Even as the biggest city and the capital of the voivodeship, Olsztyn is still a city which perfectly integrates with the natural environment. No matter in what part of Olsztyn you will find yourself, you will always feel the closeness of nature.

A vastness of lakes to the West

Within the borders of Olsztyn lie 11 lakes and 4 smaller water reservoirs. They are mainly situated in the western part of the city. More than a half of the overall area of lakes is constituted by Lake Ukiel, which is also called Krzywe (412 ha). It has a 22 km long coastline, along which is located a year-round sport and recreational infrastructure. Via Lake Czarne (1.3 ha) it is connected with Lake Długie (26.8 ha) around which runs a popular cycling and hiking path. Between the bays of Krzywe lies the lake of Sukiel (20.8 ha) and to the north from Długie - Lake Podkówka (7 ha).
The second biggest lake is Kortowskie Lake (89.7 ha) which is close to the smallest Lake Modrzewiowe (0.2 ha) and Lake Starodworskie (6 ha). The nethermost is Lake Redykajny which is located near Lake Tyrsko (18.6 ha) and Żbik (1.2 ha).

The uniquely picturesque East

The eastern part of Olsztyn has only three lakes, close to the very border of the city. Lake Skanda, which adheres to a pine forest, attracts people with its several natural beaches. To the north from Skanda lies Lake Track (52.8 ha), which is the only artificial, human made lake in the city, and Lake Pereszkowo (1.2 ha).
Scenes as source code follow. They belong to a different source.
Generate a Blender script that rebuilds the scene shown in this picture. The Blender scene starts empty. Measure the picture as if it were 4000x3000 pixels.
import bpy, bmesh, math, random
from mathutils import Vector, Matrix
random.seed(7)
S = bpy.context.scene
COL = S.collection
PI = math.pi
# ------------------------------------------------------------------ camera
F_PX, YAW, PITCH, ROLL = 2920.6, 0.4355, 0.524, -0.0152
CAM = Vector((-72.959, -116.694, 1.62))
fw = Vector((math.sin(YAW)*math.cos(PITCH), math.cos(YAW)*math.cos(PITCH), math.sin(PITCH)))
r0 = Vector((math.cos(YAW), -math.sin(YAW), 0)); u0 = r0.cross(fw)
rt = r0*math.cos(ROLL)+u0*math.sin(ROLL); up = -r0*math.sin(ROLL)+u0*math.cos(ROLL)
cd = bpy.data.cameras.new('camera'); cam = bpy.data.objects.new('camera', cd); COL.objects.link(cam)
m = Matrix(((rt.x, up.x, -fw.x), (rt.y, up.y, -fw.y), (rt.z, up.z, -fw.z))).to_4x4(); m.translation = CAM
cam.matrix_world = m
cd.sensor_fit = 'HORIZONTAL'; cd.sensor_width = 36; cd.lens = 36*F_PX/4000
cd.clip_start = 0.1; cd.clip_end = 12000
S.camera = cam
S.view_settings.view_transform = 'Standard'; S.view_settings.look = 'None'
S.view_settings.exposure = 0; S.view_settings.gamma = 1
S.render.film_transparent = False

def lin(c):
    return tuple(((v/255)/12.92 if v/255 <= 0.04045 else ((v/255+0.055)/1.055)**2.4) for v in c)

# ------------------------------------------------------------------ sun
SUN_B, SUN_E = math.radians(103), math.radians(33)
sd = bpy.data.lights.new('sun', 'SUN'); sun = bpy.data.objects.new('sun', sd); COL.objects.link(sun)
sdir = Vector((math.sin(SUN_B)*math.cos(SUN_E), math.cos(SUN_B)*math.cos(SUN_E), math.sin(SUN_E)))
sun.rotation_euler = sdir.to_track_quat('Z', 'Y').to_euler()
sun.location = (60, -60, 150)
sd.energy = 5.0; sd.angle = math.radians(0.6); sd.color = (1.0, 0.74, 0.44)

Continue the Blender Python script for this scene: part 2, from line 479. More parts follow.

The North – overgrown with forests

Between the eastern and the western part of the city, the City Forest expands along its northern border. It has approx. 1300 ha, which makes it one of the largest municipal forest complexes in Europe. It has a long history, since it was given to the city together with the incorporation charter in 1353. In the second half of the XXth century, the forest became an interesting recreational area and performs this role till this day. The marked-out hiking trails and the system of bike trails are favourable for tourism and sport.
The forest, 70% of whose stand of trees is pine, is crossed by two rivers – the Łyna and its tributary of the Wadąg. The fauna is widely presented here – boars are the most eager to have contact with people, and one can very often see them on the city streets. Nature, in its original state, is represented here by two nature reserves, founded as early as in 1907. The "Redykajny" Reserve protects the green boreal plants which are rare to this region, while the "Mszar" Reserve – the mid-forest peat bog.

The centre full of green

The City Forest adheres to the Jakubowo Park, which was already formed in 1862, with the small Lake Mummel (0.3 ha). The complex makes use of its park and holiday potential – just like the largest park in Olsztyn, the Castle Park, which stretches along the Łyna and the Old Town, and the Park of J. Kusociński with a separate sports and recreational zone. And it is not all – instead of a new residential area, there has been built Park Centralny (the Central Park), so there is even a new area with greenery at its heart.

A real virgin forest to the South

The southern part of Olsztyn adjoins a real primeval forest, which is not a common feature among large cities. Part of the Napiwodzko-Ramudzka Forest used to be a forest complex called Winduga which was given to the city already in 1378. Nowadays, there are 11 reserves and nature and educational paths formed within its area. And this is still not everything! Around Olsztyn, there is the Promotional Forest Complex "Olsztyn Forests". It is 34,000 ha large and is to give the society access to the high natural values of these lands.
The landscape of the city is formed by an immense network of lakes surrounded by a ring of forests. These forests, together with other greenery, cover as much as 27.5% of the whole area of the region's capital, while lakes (725 ha) stand for another 8%. Thus, Olsztyn does not need any other recommendation – nature is its best showcase.